Monday, August 1, 2011

From Dusk Till Dawn 2: Texas Blood Money (1999)

I recently read a review on Dread Central that brought up a good point: "From Dusk Till Dawn" was a solid film that really didn't need a sequel per say. Granted, you could say that about a lot of movies-"Jaws", "The Matrix", "Robocop", "Starship Troopers"-but here was a movie that was an anomaly as far as 1996 theatrical movies were concerned-a film that was an unapologetic ode to exploitation movies that featured gore and nudity with no shame and little censorship. That out of the way, we didn't need two sequels, as "Texas Blood Money" proves.

Buck (Robert Patrick), Luther (Duane Whitaker), CW (Muse Watson) Ray Bob (Woody Harrelson's brother Brett) and roided-up owner of a fighting dog Jesus (Raymond Cruz) are out to pull the ultimate robbery in Mexico. Too bad Luther runs into the Titty Twister, where he meets Razor Eddie (Danny Trejo as the only actor reprising a role), who turns him into a vampire. Soon, more people are turned and killed, and all hell breaks loose.

I will say this much: seeing it again, "Texas Blood Money" is slightly more enjoyable this time around. Here, there's a few amusing gags, lots of energy, a fun cameo from Bruce Campbell and Tiffani-Amber Theissen (which is more fun considering Campbell's cameo at the end of the director's first film "The Intruder") and some interesting kills. Plus, it's obvious that the director isn't trying to do a cookie-cutter style horror sequel, and actually pulls a few curve balls every now and then (including an amusing riff on the shower scene in "Psycho" .)
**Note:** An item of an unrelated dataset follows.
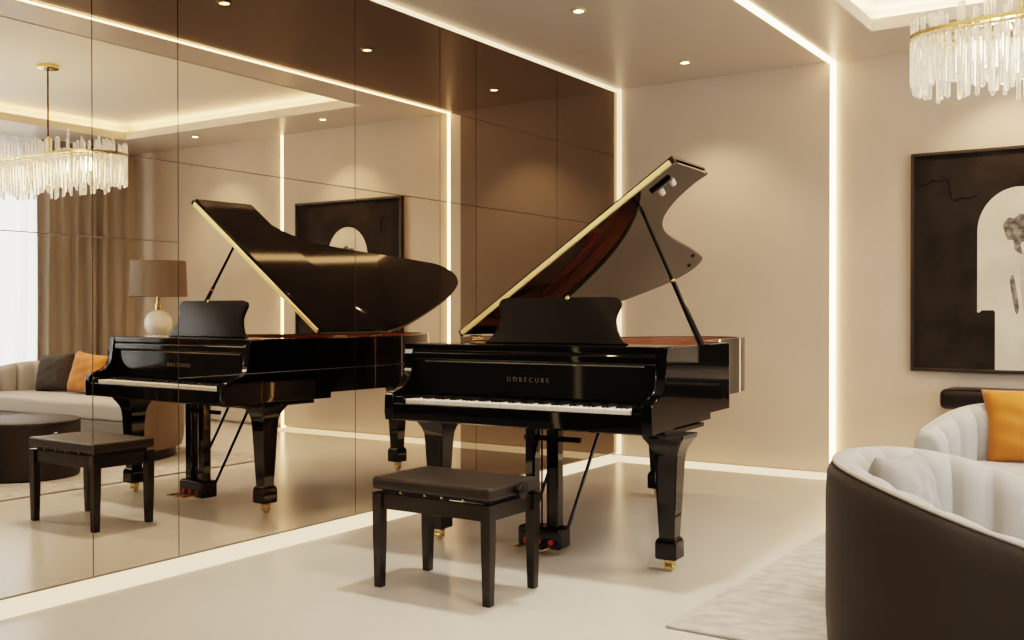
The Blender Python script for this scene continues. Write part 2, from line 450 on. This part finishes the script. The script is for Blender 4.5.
# lid
LA = math.radians(35)
LID = bpy.data.objects.new('lid', None)
def lidpt(s, v, h=0): return Vector((-.72 + s * math.cos(LA) - h * math.sin(LA), v, 1.062 + s * math.sin(LA) + h * math.cos(LA)))
LM = Matrix.Translation((-.72, 0, 1.062)) @ Matrix.Rotation(-LA, 4, 'Y')
curve = [(1.55, 1.19), (1.47, 1.165), (1.33, 1.19), (1.20, 1.28), (1.115, 1.42), (1.055, 1.62), (1.01, 1.88), (.965, 2.2), (.930, 2.42), (.885, 2.62), (.775, 2.70), (.61, 2.60), (.42, 2.30), (.22, 1.88), (.07, 1.52), (0.0, 1.28)]
LP = [(0.0, .685), (1.55, .685), (1.55, 1.03)] + catmull(curve, 6)
bm = prism(new(), LP, 0, .022, .004, 2)
LID = link('lid', xform(bm, LM), 'lidblack', GP)
LID.data.materials.append(M['lidtop'])
up = Vector((-math.sin(LA), 0, math.cos(LA)))
for p in LID.data.polygons:
    if p.normal.dot(up) > .5: p.material_index = 1
bm = box(new(), .02, 1.535, .667, .684, -.001, .026, .003, 1)
link('lid_hinge', xform(bm, LM), 'palegold', LID)['label'] = 'pale gold strip along the front edge of the lid'
bm = prism(new(), [(0.0, .690), (1.556, .690), (1.556, 1.17), (0, 1.17)], .0235, .041, .004, 2)
link('lid_flap', xform(bm, LM), 'lidtop', LID)
bm = box(new(), 1.540, 1.560, .667, .705, -.004, .028, .004, 1)
link('hinge_cap', xform(bm, LM), 'ebony', LID)
for s, v in ((1.44, .87), (1.36, .885)):
    bm = lathe(new(), [(.018, 0), (.018, -.012), (.013, -.03), (.004, -.034)], 20)
    link('rubber_bumper', xform(bm, LM @ Matrix.Translation((s, v, 0))), 'bone', LID)
bm = box(new(), 1.33, 1.46, .80, .835, -.016, 0, .004, 1)
link('lid_catch', xform(bm, LM), 'ebony', LID)
for s, v in ((.90, 2.40), (.80, 2.55)):
    bm = lathe(new(), [(.013, 0), (.013, -.008), (.004, -.012)], 16)
    link('rubber_bumper', xform(bm, LM @ Matrix.Translation((s, v, 0))), 'ebony', LID)
# prop
pb = Vector((.688, .73, ZC - .03)); pt = lidpt(1.22, .88, -.004)
bm = tube(new(), [pb, pb.lerp(pt, .08), pb.lerp(pt, .47), pb.lerp(pt, .5), pt], [.018, .017, .013, .010, .008], 10)
PR = link('lid_prop', bm, 'black', GP)
link('prop_pivot', box(new(), .668, .705, .70, .77, ZC - .05, ZC + .004, .006, 2), 'black', PR)
bm = tube(new(), [pb.lerp(pt, .46), pb.lerp(pt, .475)], .0155, 10); link('prop_collar', bm, 'brass', PR)
for v in (.80, 1.12):
    link('spine_hinge', tube(new(), [(-.722, v, 1.052), (-.722, v + .11, 1.052)], .008, 10), 'brass', GP)

# legs
def sq(bm, prof, n=4):
    rings = []
    for h, z in prof:
        c = h * .06
        pts = [(h, -h + c), (h, h - c), (h - c, h), (-h + c, h), (-h, h - c), (-h, -h + c), (-h + c, -h), (h - c, -h)]
        rings.append([bm.verts.new((x, y, z)) for x, y in pts])
    for a, b in zip(rings, rings[1:]):
        for k in range(8): bm.faces.new((a[k], a[(k + 1) % 8], b[(k + 1) % 8], b[k]))
    bm.faces.new(rings[0][::-1]); bm.faces.new(rings[-1]); return bm
LEG = None
for u, v, zt in ((.676, .30, .641), (-.630, .33, .661), (-.09, 2.05, .704)):
    if LEG is None:
        LEG = link('leg', sq(new(), [(.037, .145), (.040, .20), (.055, .50), (.058, .535), (.060, .55), (.068, .575), (.085, .605), (.098, .622), (.102, .641)]), 'black', GP, smooth=25)
        link('cuff', sq(new(), [(.046, .060), (.052, .066), (.052, .135), (.047, .150), (.041, .158)]), 'black', LEG, smooth=25)
        bm = new()
        box(bm, -.019, .019, -.018, .026, .040, .060, .004, 1)
        for sx in (-1, 1): box(bm, sx * .0185 - .0035, sx * .0185 + .0035, -.016, .024, .012, .052, .002, 1)
        tube(bm, [(-.026, .006, .0225), (.026, .006, .0225)], .006, 10)
        n0 = len(bm.verts); tube(bm, [(-.013, .006, .0225), (.013, .006, .0225)], .0222, 20)
        link('caster', bm, 'brass', LEG)
        c = LEG
    else:
        c = copy_tree(LEG, GP)
    c.location = (u, v, 0)
    if zt > .65: c.scale = (1, 1, zt / .641)
    if zt > .65:
        for k in c.children: pass
# lyre
LY = None
bm = new()
for u in (-.020, .110): box(bm, u - .027, u + .027, .345, .405, .135, .642, .004, 1)
LY = link('lyre', bm, 'black', GP, loc=(-.04, -.055, 0))
link('pedal_box', bx(-.075, .165, .315, .435, .035, .142, .016, 3), 'black', LY)
link('crossbar', bx(-.10, .22, .425, .445, .555, .580, .003, 1), 'black', LY)
for u in (-.025, .045, .115):
    bm = new()
    pts = [(u - .010, .33), (u + .010, .33), (u + .011, .28), (u + .017, .235), (u + .015, .20), (u, .19), (u - .015, .20), (u - .017, .235), (u - .011, .28)]
    prism(bm, pts, .052, .062, .003, 1); link('pedal', bm, 'brass', LY)
    link('pedal_felt', bx(u - .013, u + .013, .308, .316, .063, .085, .003, 1), 'red', LY)
for u in (.030, .062): link('trap_rod', tube(new(), [(u, .38, .14), (u, .38, .70)], .005, 8), 'satin', LY)
link('brace_rod', tube(new(), [(.15, .43, .125), (.19, .80, .70)], .009, 8), 'satin', LY)
link('brace_rod', tube(new(), [(-.06, .43, .125), (-.02, .80, .70)], .009, 8), 'satin', LY)

# ------------------------------------------------------------------ bench
BX, BY = 1.303, -4.012
B = thing('piano_bench', 'black padded piano bench with square legs in front of the keyboard', 'bench', (BX, BY, 0), math.radians(.6))
hw, hd = .309, .194
for sx in (-1, 1):
    for sy in (-1, 1):
        bm = new()
        for f, (w0, z) in enumerate(((.017, 0), (.021, .30), (.0215, .42))):
            pass
        x, y = sx * (hw - .022), sy * (hd - .022)
        rings = []
        for w0, z in ((.018, 0), (.0225, .22), (.0240, .415)):
            rings.append([bm.verts.new((x + a * w0 + sx * (.0215 - w0) * .0, y + b * w0, z)) for a, b in ((-1, -1), (1, -1), (1, 1), (-1, 1))])
        for a, b in zip(rings, rings[1:]):
            for k in range(4): bm.faces.new((a[k], a[(k + 1) % 4], b[(k + 1) % 4], b[k]))
        bm.faces.new(rings[0][::-1]); bm.faces.new(rings[-1])
        bmesh.ops.bevel(bm, geom=bm.edges[:], offset=.002, segments=1, affect='EDGES')
        link('leg', bm, 'satin', B)
bm = new()
for sy in (-1, 1): box(bm, -hw + .043, hw - .043, sy * (hd - .020) - .009, sy * (hd - .020) + .009, .345, .413, .002, 1)
for sx in (-1, 1): box(bm, sx * (hw - .020) - .009, sx * (hw - .020) + .009, -hd + .043, hd - .043, .345, .413, .002, 1)
link('apron', bm, 'satin', B)
link('lift_board', bx(-hw + .03, hw - .03, -hd + .03, hd - .03, .414, .4295), 'ebony', B)
bm = box(new(), -hw - .004, hw + .006, -hd - .004, hd + .004, .430, .484, .014, 4)
link('seat_cushion', bm, 'leather', B)
for x in (-.16, -.03, .06, .17):
    link('screw', tube(new(), [(x, -hd + .028, .424), (x, -hd + .006, .424)], .005, 8), 'brass', B)
for sx in (1,):
    bm = new()
    prof = [(.012, 0), (.012, .012), (.032, .014), (.035, .018), (.035, .034), (.031, .038), (.006, .040)]
    lathe(bm, prof, 28); xform(bm, Matrix.Translation((hw + .006, .0, .455)) @ Matrix.Rotation(PI / 2, 4, 'Y'))
    link('adjustment_knob', bm, 'satin', B)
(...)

Still, this is a direct-to-video sequel, and sadly, not a particularly fun one at that. Sure, a few moments of humor work, but most of them (a bad conversation about what makes a good porn movie, a lot of terrible puns) fall really flat. Also, except for Patrick, Trejo and Cruz, nobody here delivers a good to decent performance. The make-up and gore FX are also hit and miss (a shock considering they came from KNB) and at times come off as cheap, and the score by Joseph Williams is as dull and generic as they get. Then there's the POV shots. While a few of them are fun (fangs biting a neck from the mouth's POV), most of them are terrible and headache inducing. Sure, this might have worked in "The Intruder", but here they feel unnecessary.

As far as non-theatrical sequels go, I've seen much worse than this, and again, I enjoyed parts of it. However, it's nothing worthy of a recommendation, and ultimately reminds the viewer that some movies just don't need sequels.